Uwielbiam takie wnioski, tak jak zwykła mała odciśnięta w skale skorupka odkrywa nagle morskie otchłanie w zwykłych górach, tak pieśń o kreacji otwiera otchłanie czasu i obyczaju w zwykłych bajeczkach. Dla takich fragmentów warto było przeczytać ten zbiór artykułów na temat zwierząt w bajkach. Sama książka wydana niedbale dosyć, brak indeksów, brak bibliografii, część tekstów mnie wynudziła. Okładka za to prześliczna no i parę takich perełek. Było też o Brzechwie, o Leśmianie, o wilkach, o Domeczku (jak ja nie lubiłam tej bajki, nic dziwnego, bo w Domeczku zagnieździło się samo chtoniczne plugastwo), o niedźwiedziu i o przemianach, bo przemiany w bajce muszą być.

Osobiście też bardzo chciałabym się przemienić z Czajki prokrastynującej, zasypanej licznymi hobby i próżnej w Czajkę pracowitą, zorganizowaną, systematyczną i panującą nad zapasami.

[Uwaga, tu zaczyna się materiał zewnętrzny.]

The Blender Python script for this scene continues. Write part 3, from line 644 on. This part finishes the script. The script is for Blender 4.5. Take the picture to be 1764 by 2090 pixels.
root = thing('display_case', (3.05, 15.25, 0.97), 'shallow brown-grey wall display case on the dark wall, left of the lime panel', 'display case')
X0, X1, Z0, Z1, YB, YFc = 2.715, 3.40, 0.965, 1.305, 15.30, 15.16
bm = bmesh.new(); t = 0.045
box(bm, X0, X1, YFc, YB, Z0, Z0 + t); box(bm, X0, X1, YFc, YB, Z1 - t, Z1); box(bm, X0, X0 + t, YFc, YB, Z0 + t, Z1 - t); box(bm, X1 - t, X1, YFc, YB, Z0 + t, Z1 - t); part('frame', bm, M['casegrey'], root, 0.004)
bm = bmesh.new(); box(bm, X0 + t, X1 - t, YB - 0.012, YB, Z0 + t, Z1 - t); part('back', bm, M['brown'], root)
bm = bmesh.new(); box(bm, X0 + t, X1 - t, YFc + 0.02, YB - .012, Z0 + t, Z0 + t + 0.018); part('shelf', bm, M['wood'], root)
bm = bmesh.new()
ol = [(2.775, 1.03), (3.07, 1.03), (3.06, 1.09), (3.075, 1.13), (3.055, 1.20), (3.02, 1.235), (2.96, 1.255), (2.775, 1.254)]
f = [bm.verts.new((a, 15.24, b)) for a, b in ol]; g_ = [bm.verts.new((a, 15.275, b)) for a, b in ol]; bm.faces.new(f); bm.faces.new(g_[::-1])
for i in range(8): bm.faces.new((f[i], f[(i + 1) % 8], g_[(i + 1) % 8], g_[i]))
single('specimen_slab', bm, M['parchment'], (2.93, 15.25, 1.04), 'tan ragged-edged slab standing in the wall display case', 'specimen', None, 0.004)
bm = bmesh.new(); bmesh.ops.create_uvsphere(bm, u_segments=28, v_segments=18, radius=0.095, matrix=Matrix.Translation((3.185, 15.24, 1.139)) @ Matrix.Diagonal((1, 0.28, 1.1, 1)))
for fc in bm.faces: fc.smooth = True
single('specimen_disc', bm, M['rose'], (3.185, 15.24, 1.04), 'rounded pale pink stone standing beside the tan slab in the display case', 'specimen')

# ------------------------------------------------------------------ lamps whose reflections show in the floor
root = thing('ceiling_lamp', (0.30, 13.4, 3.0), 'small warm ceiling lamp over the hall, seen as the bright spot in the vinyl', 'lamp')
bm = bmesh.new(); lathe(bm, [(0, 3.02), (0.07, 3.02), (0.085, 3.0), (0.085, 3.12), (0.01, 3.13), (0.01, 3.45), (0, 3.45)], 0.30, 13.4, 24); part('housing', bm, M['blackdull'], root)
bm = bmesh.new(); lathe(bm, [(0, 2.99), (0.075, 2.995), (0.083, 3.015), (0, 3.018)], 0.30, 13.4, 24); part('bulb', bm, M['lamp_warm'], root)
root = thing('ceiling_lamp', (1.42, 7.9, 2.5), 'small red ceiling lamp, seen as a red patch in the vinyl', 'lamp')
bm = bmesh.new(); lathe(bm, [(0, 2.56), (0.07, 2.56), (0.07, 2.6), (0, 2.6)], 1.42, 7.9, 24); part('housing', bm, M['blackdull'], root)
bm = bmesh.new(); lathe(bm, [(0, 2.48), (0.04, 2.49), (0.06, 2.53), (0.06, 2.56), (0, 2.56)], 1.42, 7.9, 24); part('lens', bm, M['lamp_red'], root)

W mądrości przybywającej bez zasługi a tylko z racji przybywających lat zauważyłam, że nie ma co czekać na magiczną przemianę, na jakieś wróżki czy niedźwiedzie, trzeba się za nią wziąć osobiście i własnoręcznie. Jako umysł poniekąd ścisły wymyśliłam sobie różne niemagiczne ale pomocne tabelki, harmonogramy i wykresy.

Nie tak dawno, w kwietniu, wzięłam udział w pewnym internetowym wyzwaniu, które polegało na przerobieniu w ciągu miesiąca 200 gramów włóczki ze swoich zapasów. 200 gramów w zapasach miałam, a jakże, nawet niejedno, zaczęłam więc dziergać i ważyć i przy okazji zaczęłam zastanawiać się ile zapasów tak naprawdę mam i ile włóczki przerabiam miesięcznie, ile czasu poświęcam na dzierganie, szłam do kuchni ugotować obiad i tak myślałam, w końcu wyjęłam wagę, wyjęłam komputer, obiadu nie ugotowałam, ale za to mam teraz prześliczną tabelkę, w której widzę jak na dłoni, że zapasów mam na cztery lata niespełna (więc nie tak źle, jest duża szansa przerobić), dziennie dziergam zaskakująco mało, myślałam, że cały dzień, a tu nie. Trochę mi wstyd się przyznać, ale trudno, czas mierzę minutnikiem. I nawet nie jest to czysta fiksacja, ale pomaga mi się skupić na dzierganiu bez ciągłego sprawdzania co nowego w Internecie. Włączam sobie minutnik na godzinę i wpisuję w notatnik w telefonie, raz w tygodniu wpisuję w tabelkę. Tabelka liczy mi ile zrobiłam w roku robótek, ile wyrobiłam gramów, ile poświęciłam godzin i ile kupiłam (brakło mi na kocyki i musiałam). Nie wiem, czy tabelka przemieniła mnie całkiem i na stałe, ale bardzo się z nią lubię póki co. W jakimś stopniu poczułam się odgruzowana z motków i widzę naocznie jak ich ubywa.

 


Widzę też, że w tym roku przeważnie robię kocyki dla wnucząt - pod nazwą robótki jest liczba godzin. Kocyki są pełnowymiarowe i nie da się ich robić bez przerwy, trzeba mieć małą odskocznię, żeby się nie znudzić i nie przygnębić. Jedną odskocznią był zielony boxy sweter z Safranu. Robił się bardzo szybko, może dlatego właśnie, że był odskocznią i ucieczką. 




Bardzo jest milutki, lejący i wygodny. 

Teraz mam kolejną odskocznię, w kolorze fuksji, brakuje jej tylko rękawów, ale o niej w kolejnym odcinku. Może rękawy zrobię po kocykach, jeden praktycznie skończony poza chowaniem nitek i pomponami, drugiemu brakuje pół metra. Powinnam szybko zrobić, bo za oknem na ogół pada. I grzmi. Taki wywczas.


Mam nadzieję, że u Was bardziej słonecznie i mniej burzowo i mam nadzieję że moje przemiany powiodą się przynajmniej w zakresie blogowej systematyczności. Dziękuję Wam za odwiedziny i przemiłe komentarze, dobrego dnia!